** What to work on **
In the material below, please retype the lines from the very first through the one with "R = math.radians", exactly and without pictures.

** Source data **
>> Begin
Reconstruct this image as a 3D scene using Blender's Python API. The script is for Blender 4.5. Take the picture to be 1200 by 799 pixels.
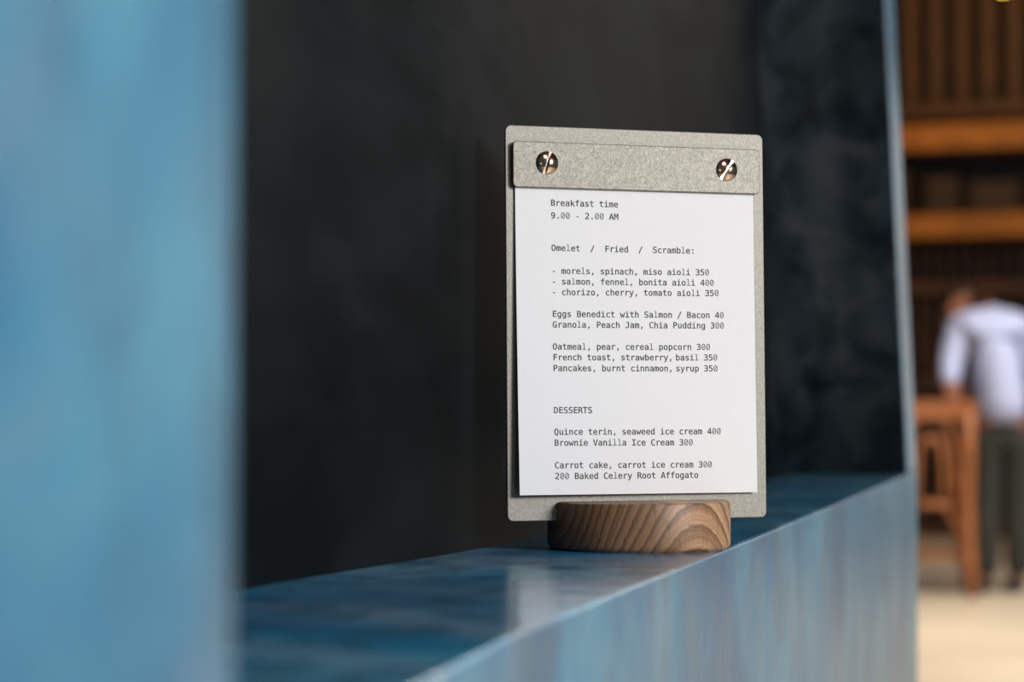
import bpy, bmesh, math, random
from mathutils import Vector, Matrix, Euler

random.seed(7)
S = bpy.context.scene
COL = S.collection
for o in list(bpy.data.objects):
    bpy.data.objects.remove(o)
R = math.radians

# ------------------------------------------------------------------ camera
cam = bpy.data.cameras.new('camera')
cam.sensor_width = 36.0
cam.lens = 85.0
cam.clip_start = 0.02
cam.clip_end = 100
cam.dof.use_dof = True
cam.dof.focus_distance = 1.405
cam.dof.aperture_fstop = 6.8
camo = bpy.data.objects.new('camera', cam)
COL.objects.link(camo)
camo.location = (0, 0, 0.95)
camo.rotation_euler = (R(90 + 1.506), 0, 0)
S.camera = camo

# ------------------------------------------------------------------ world, light, exposure
S.view_settings.view_transform = 'Standard'
S.view_settings.look = 'None'
S.view_settings.gamma = 1.0
S.view_settings.use_curve_mapping = False
S.view_settings.exposure = 0.0
S.cycles.use_denoising = True
S.cycles.max_bounces = 8

w = bpy.data.worlds.new('world')
S.world = w
w.use_nodes = True
w.node_tree.nodes['Background'].inputs[0].default_value = (0.62, 0.78, 1.0, 1)
w.node_tree.nodes['Background'].inputs[1].default_value = 0.10


def area_light(name, loc, target, size, size_y, power, color):
    d = bpy.data.lights.new(name, 'AREA')
    d.shape = 'RECTANGLE'
    d.size, d.size_y = size, size_y
    d.energy = power
    d.color = color
    o = bpy.data.objects.new(name, d)
    COL.objects.link(o)
    o.location = loc
    o.rotation_euler = (Vector(target) - Vector(loc)).to_track_quat('-Z', 'Y').to_euler()
    return o


# daylight through the window behind the camera on the right
area_light('window_daylight', (3.07, -1.05, 2.02), (0.075, 1.4, 1.0), 1.25, 1.0, 154, (1.0, 0.985, 0.97))
# added side fill, no window there: brightens the far niche wall and pier
area_light('side_fill_light', (4.6, 4.2, 1.9), (0.3, 2.6, 1.2), 1.3, 1.5, 16, (0.95, 0.97, 1.0))
# warm lamp of the room behind the camera
area_light('warm_room_lamp', (-0.30, -2.2, 1.22), (0.075, 1.4, 1.0), 0.35, 0.35, 3.2, (1.0, 0.42, 0.12))
# added overhead fill without a fixture, brightens the ledge and clip edge
area_light('overhead_fill_light', (0.55, 0.30, 2.10), (0.0, 1.05, 0.87), 0.4, 0.4, 3.6, (1.0, 0.95, 0.88))
# the dining room beyond the wall
area_light('dining_room_ceiling_light', (3.0, 9.2, 4.2), (3.0, 9.2, 0), 2.2, 2.2, 400, (1.0, 0.88, 0.72))
area_light('dining_room_window_light', (6.5, 9.2, 2.4), (2.4, 12.2, 1.1), 1.6, 2.0, 85, (0.74, 0.82, 1.0))
area_light('shelf_warm_light', (2.6, 15.4, 4.3), (3.3, 17.3, 2.4), 1.6, 0.4, 45, (1.0, 0.56, 0.20))


# ------------------------------------------------------------------ helpers
def link(o, parent=None):
    COL.objects.link(o)
    if parent is not None:
        o.parent = parent
    return o


def mesh_obj(name, bm, mat, parent=None, smooth=False, loc=None, rot=None):
    me = bpy.data.meshes.new(name)
    bm.normal_update()
    bm.to_mesh(me)
    bm.free()
    if mat:
        me.materials.append(mat)
    for p in me.polygons:
        p.use_smooth = smooth
    o = bpy.data.objects.new(name, me)
    if loc is not None:
        o.location = loc
    if rot is not None:
        o.rotation_euler = rot
    return link(o, parent)


def empty(name, loc, rot=(0, 0, 0)):
    o = bpy.data.objects.new(name, None)
    o.empty_display_size = 0.05
    o.location = loc
    o.rotation_euler = rot
    return link(o)


def tag(o, label, cat, group=None):
    o['label'] = label
    o['category'] = cat
    if group:
        o['group'] = group
    return o


def structure(o):
    o['kind'] = 'structure'
    return o


def bake(o):
    """replace an object's mesh by the result of its modifiers"""
    dg = bpy.context.evaluated_depsgraph_get()
    dg.update()
    me = bpy.data.meshes.new_from_object(o.evaluated_get(dg))
    o.modifiers.clear()
    o.data = me
    return o


def add_box(bm, c, s, rz=0.0, M=None):
    m = Matrix.Translation(c) @ Matrix.Rotation(rz, 4, 'Z') @ Matrix.Diagonal((s[0], s[1], s[2], 1))
    if M is not None:
        m = M @ m
    return bmesh.ops.create_cube(bm, size=1.0, matrix=m)['verts']


def bevel_all(bm, w, seg=2, angle=30):
    es = [e for e in bm.edges if len(e.link_faces) == 2 and e.calc_face_angle(0) > R(angle)]
    bmesh.ops.bevel(bm, geom=es, offset=w, segments=seg, profile=0.5, affect='EDGES', clamp_overlap=True)


def prism(bm, pts, z0, z1, top=None):
    """vertical prism over plan polygon pts; top = plan polygon at z1 if it differs"""
    top = top or pts
    a = [bm.verts.new((x, y, z0)) for x, y in pts]
    b = [bm.verts.new((x, y, z1)) for x, y in top]
    n = len(pts)
    bm.faces.new(a[::-1])
    bm.faces.new(b)
    for i in range(n):
        bm.faces.new((a[i], a[(i + 1) % n], b[(i + 1) % n], b[i]))
    bmesh.ops.recalc_face_normals(bm, faces=bm.faces)


def tube(bm, pts, r, seg=10, closed=False):
    """round bar swept along points; r a number or one per point"""
    pts = [Vector(p) for p in pts]
    n = len(pts)
    rs = r if isinstance(r, (list, tuple)) else [r] * n
    rings = []
    up = None
    for i, p in enumerate(pts):
        if closed:
            t = (pts[(i + 1) % n] - pts[i - 1]).normalized()
        else:
            t = (pts[min(i + 1, n - 1)] - pts[max(i - 1, 0)]).normalized()
        if up is None:
            up = t.orthogonal().normalized()
        up = (up - t * up.dot(t)).normalized()
        q = t.cross(up)
        rings.append([bm.verts.new(p + (up * math.cos(a) + q * math.sin(a)) * rs[i])
                      for a in [2 * math.pi * k / seg for k in range(seg)]])
    for i in range(n if closed else n - 1):
        A, B = rings[i], rings[(i + 1) % n]
        for k in range(seg):
            bm.faces.new((A[k], A[(k + 1) % seg], B[(k + 1) % seg], B[k]))
    if not closed:
        bm.faces.new(rings[0][::-1])
        bm.faces.new(rings[-1])
    bmesh.ops.recalc_face_normals(bm, faces=bm.faces)


def lathe(bm, prof, seg=48, M=None):
    """prof: (r, z) from axis to axis"""
    rings = []
    for r, z in prof:
        if r < 1e-9:
            rings.append([bm.verts.new((0, 0, z))])
        else:
            rings.append([bm.verts.new((r * math.cos(2 * math.pi * k / seg), r * math.sin(2 * math.pi * k / seg), z)) for k in range(seg)])
    for A, B in zip(rings, rings[1:]):
        for k in range(seg):
            a, b, c, d = A[k % len(A)], A[(k + 1) % len(A)], B[(k + 1) % len(B)], B[k % len(B)]
            f = []
            for v in (a, b, c, d):
                if v not in f:
                    f.append(v)
            if len(f) > 2:
                bm.faces.new(f)
    bmesh.ops.recalc_face_normals(bm, faces=bm.faces)
    if M is not None:
        bmesh.ops.transform(bm, matrix=M, verts=bm.verts)


def boolean_cut(o, cutter_bm):
    me = bpy.data.meshes.new('cutter')
    cutter_bm.to_mesh(me)
    cutter_bm.free()
    c = bpy.data.objects.new('cutter', me)
    COL.objects.link(c)
    c.matrix_world = o.matrix_world
    c.location, c.rotation_euler, c.parent = o.location, o.rotation_euler, o.parent
    m = o.modifiers.new('cut', 'BOOLEAN')
    m.object = c
    m.operation = 'DIFFERENCE'
    m.solver = 'EXACT'
    bake(o)
    bpy.data.objects.remove(c)
    return o


def skin_mesh(name, verts, edges, mat, parent=None, sub=2, root=0):
    me = bpy.data.meshes.new(name)
    me.from_pydata([v[:3] for v in verts], edges, [])
    o = bpy.data.objects.new(name, me)
    link(o, parent)
    m = o.modifiers.new('skin', 'SKIN')
    m.use_smooth_shade = True
    for i, v in enumerate(verts):
        r = v[3]
        me.skin_vertices[0].data[i].radius = r if isinstance(r, tuple) else (r, r)
        me.skin_vertices[0].data[i].use_root = (i == root)
    s = o.modifiers.new('sub', 'SUBSURF')
    s.levels = s.render_levels = sub
    bake(o)
    o.data.materials.clear()
    o.data.materials.append(mat)
    for p in o.data.polygons:
        p.use_smooth = True
    return o


# ------------------------------------------------------------------ materials
class NT:
    def __init__(s, name):
        s.m = bpy.data.materials.new(name)
        s.m.use_nodes = True
        s.t = s.m.node_tree
        s.b = s.t.nodes['Principled BSDF']
        s.tc = s.t.nodes.new('ShaderNodeTexCoord')

    def n(s, kind, **kw):
        x = s.t.nodes.new('ShaderNode' + kind)
        for k, v in kw.items():
            setattr(x, k, v)
        return x

    def l(s, a, b):
        s.t.links.new(a, b)

    def noise(s, scale, detail=4, rough=0.5, vec=None, stretch=None, off=(0, 0, 0), dist=0.0):
        x = s.n('TexNoise')
        x.inputs['Scale'].default_value = scale
        x.inputs['Detail'].default_value = detail
        x.inputs['Roughness'].default_value = rough
        x.inputs['Distortion'].default_value = dist
        mp = s.n('Mapping')
        mp.inputs['Scale'].default_value = stretch or (1, 1, 1)
        mp.inputs['Location'].default_value = off
        s.l(vec or s.tc.outputs['Object'], mp.inputs['Vector'])
        s.l(mp.outputs[0], x.inputs['Vector'])
        return x.outputs['Fac']

    def ramp(s, fac, stops):
        x = s.n('ValToRGB')
        e = x.color_ramp.elements
        while len(e) < len(stops):
            e.new(0.5)
        for el, (p, c) in zip(e, stops):
            el.position = p
            el.color = (*c, 1) if len(c) == 3 else c
        s.l(fac, x.inputs[0])
        return x.outputs[0]

    def mix(s, fac, a, b, mode='MIX'):
        x = s.n('Mix', data_type='RGBA', blend_type=mode)
        for sock, v in ((x.inputs[0], fac), (x.inputs[6], a), (x.inputs[7], b)):
            if hasattr(v, 'links'):
                s.l(v, sock)
            else:
                sock.default_value = v if not isinstance(v, tuple) else (*v, 1)
        return x.outputs[2]

    def math(s, op, a, b=0.0):
        x = s.n('Math', operation=op)
        for sock, v in ((x.inputs[0], a), (x.inputs[1], b)):
            if hasattr(v, 'links'):
                s.l(v, sock)
            else:
                sock.default_value = v
        return x.outputs[0]

    def bump(s, h, strength, dist):
        x = s.n('Bump')
        x.inputs['Strength'].default_value = strength
        x.inputs['Distance'].default_value = dist
        s.l(h, x.inputs['Height'])
        s.l(x.outputs[0], s.b.inputs['Normal'])

    def set(s, **kw):
        for k, v in kw.items():
            k = k.replace('_', ' ')
            if hasattr(v, 'links'):
                s.l(v, s.b.inputs[k])
            else:
                s.b.inputs[k].default_value = (*v, 1) if isinstance(v, tuple) else v
        return s.m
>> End
** Written response **
Reconstruct this image as a 3D scene using Blender's Python API. The script is for Blender 4.5. Take the picture to be 1200 by 799 pixels.
import bpy, bmesh, math, random
from mathutils import Vector, Matrix, Euler

random.seed(7)
S = bpy.context.scene
COL = S.collection
for o in list(bpy.data.objects):
    bpy.data.objects.remove(o)
R = math.radians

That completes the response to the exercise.